Es capaz de no perder ni una sola de las vibraciones que se desprenden de la armonía que se extiende en el espacio, y que marcha a perder los torrentes de sus últimas notas en los linderos de lo infinito.

Toca las substancias más tenues, examina los elementos más simples, y analiza los detalles más delicados.

Penetra en él la belleza, siente en sí la armonía.

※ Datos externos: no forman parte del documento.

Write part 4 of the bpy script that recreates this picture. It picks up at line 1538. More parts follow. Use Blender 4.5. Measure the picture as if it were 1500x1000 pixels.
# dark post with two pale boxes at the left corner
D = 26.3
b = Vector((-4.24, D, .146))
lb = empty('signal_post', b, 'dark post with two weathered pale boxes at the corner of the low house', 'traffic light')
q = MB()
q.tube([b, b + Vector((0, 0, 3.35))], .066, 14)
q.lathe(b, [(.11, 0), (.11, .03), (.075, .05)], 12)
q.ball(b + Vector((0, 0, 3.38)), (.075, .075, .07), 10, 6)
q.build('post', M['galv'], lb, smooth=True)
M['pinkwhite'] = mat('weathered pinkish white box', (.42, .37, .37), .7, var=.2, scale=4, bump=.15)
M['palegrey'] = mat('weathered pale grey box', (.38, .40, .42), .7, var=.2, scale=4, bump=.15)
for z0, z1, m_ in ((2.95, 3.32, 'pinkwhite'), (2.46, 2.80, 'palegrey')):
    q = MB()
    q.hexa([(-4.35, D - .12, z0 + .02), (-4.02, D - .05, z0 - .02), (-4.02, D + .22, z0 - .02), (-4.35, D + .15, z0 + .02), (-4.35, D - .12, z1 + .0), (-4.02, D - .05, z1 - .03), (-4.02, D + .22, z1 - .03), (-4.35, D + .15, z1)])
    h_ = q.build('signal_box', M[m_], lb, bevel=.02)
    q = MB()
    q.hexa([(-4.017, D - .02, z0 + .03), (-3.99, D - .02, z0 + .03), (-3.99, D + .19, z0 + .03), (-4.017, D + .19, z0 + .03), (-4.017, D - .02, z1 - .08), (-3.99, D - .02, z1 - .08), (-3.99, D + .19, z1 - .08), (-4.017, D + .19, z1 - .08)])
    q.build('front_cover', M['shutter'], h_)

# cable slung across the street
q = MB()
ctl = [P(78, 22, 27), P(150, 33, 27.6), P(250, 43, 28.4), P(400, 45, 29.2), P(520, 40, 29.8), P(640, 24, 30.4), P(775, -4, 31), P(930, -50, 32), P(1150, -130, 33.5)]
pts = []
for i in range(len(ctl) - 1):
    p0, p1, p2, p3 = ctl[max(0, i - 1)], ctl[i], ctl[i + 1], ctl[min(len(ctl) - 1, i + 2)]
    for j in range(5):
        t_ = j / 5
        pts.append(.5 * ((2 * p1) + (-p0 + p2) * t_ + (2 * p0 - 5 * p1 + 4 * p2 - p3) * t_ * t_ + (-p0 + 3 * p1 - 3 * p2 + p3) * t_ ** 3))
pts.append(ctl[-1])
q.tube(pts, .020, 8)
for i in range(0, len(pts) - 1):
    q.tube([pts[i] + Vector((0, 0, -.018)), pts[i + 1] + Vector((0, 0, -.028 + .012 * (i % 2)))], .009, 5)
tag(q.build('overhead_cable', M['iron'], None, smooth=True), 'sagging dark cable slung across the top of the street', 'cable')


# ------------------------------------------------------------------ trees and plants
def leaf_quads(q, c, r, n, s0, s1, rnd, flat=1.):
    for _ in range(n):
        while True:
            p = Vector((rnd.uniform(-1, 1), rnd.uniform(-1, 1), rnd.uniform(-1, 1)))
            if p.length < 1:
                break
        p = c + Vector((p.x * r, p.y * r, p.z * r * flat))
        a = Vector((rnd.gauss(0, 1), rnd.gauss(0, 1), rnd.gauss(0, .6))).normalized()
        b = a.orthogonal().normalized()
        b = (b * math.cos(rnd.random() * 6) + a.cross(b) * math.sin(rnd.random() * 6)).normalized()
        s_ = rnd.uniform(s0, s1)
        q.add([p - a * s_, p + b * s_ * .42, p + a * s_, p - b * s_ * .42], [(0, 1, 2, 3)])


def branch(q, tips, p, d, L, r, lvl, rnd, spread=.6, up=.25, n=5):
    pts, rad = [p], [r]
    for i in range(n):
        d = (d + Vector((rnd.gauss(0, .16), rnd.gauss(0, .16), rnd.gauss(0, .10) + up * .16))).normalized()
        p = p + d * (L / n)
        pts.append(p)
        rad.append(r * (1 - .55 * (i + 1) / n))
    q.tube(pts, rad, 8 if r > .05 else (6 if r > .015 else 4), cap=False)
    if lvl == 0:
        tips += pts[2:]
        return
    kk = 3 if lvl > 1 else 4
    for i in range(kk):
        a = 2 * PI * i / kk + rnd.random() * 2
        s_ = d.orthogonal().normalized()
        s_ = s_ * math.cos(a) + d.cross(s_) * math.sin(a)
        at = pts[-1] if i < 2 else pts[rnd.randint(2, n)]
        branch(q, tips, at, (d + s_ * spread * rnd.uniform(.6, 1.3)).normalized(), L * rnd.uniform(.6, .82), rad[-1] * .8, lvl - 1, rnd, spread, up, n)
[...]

Su pensamiento es su elocuencia, y entregando sus sentimientos a un lirismo eterno, puede describir cuadros bellísimos sólo con poner de manifiesto sensaciones.65


El espíritu de Marietta percibe los sonidos más imperceptibles en el espacio; Bécquer oye un suspiro en medio del estruendo de una orgía (rima LV). Las últimas notas de la armonía de la esfera se pierden en lo infinito; la poesía de Bécquer empieza donde termina el verso, y cuando se acaba de leerla, «se inclina la frente cargada de pensamientos sin nombre» (OC, 1187). Marietta examina y analiza las substancias más tenues, los detalles más delicados; Bécquer guarda en el desván de su memoria «las ligeras y ardientes hijas de la sensación» (OC, 622) hasta evocarlas de nuevo para el análisis que lleva a la elaboración del poema. Marietta descubre cuadros bellísimos no haciendo más que recurrir a sus sensaciones; numerosas rimas de Bécquer nos causan la impresión de que él tampoco ha hecho más que eso, aun cuando sabemos muy bien que todas esas sensaciones se han depurado y orquestado con precisión matemática. Penetra en el espíritu de Marietta la belleza o armonía universal; la divinidad o esencia poética universal, «de que es vaso el poeta», penetra repetidamente en el alma de Bécquer, notablemente en las rimas IV, V y VIII. Marietta entrega sus sentimientos a un lirismo eterno; Bécquer, según veremos en el próximo apartado, reviste los suyos de un lirismo universal, evitando el rubor de las emociones particulares. La elocuencia, el estilo, de Marietta se da, sin más ni más, en su pensamiento, y el cuadro hermoso puede reducirse a meras sensaciones; he aquí la fórmula de ese estilo esencial muy moderno que se llama desnudo y que se inauguró en la obra poética de Gustavo Adolfo Bécquer.